April 8, 2010 | Short Order

Cesare Casella Defines Speed Dining at Salumeria Rosi

 
Photo: Steven Richter

        Cesare Casella is defining speed dining at Salumeria Rosi. You get 90 minutes to chat and chew. Occasionally you may be asked if you can do it in an hour. “Is this a trend?” one of my readers asks. "We were eating with new friends and wanted the leisure to linger over coffee. It also happened at I Sodi recently.”
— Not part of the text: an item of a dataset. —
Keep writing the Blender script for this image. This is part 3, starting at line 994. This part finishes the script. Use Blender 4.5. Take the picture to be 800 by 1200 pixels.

         Apparently so. Call Salumeria for a 7:30 table and if one is free, you will be told you can have it if you leave by 9.  “But you should have enough time,” the reservationist will assure you. Recently I was told I could have a table at 8 if I cleared out by 9:30.  It was a Sunday and we were all trying for an early night so I said yes. Alas, the table’s 6:30 tenants refused to leave and we waited 20 minutes with the house offering wine to apologize.


Photo: Steven Richter

        Cesare’s plan to combat lingering in his precious, in-demand 24 seats seems to be working.  “It gives possibility for more people to eat. We are so small. I want to see the place full every hour of the day and no one waiting for the table. If you no like, you no need to accept the table,” says Cesare.

        Diners who fail honor their promise to dine speedily, will go on Salumeria’s “no salami” list. Later diners are likely to get time to linger unless there’s an after-theater rush. As Salumeria and other spots refine speed dining they may come up with levels of need: “special occasion,” “power business diner,” “eat and run.”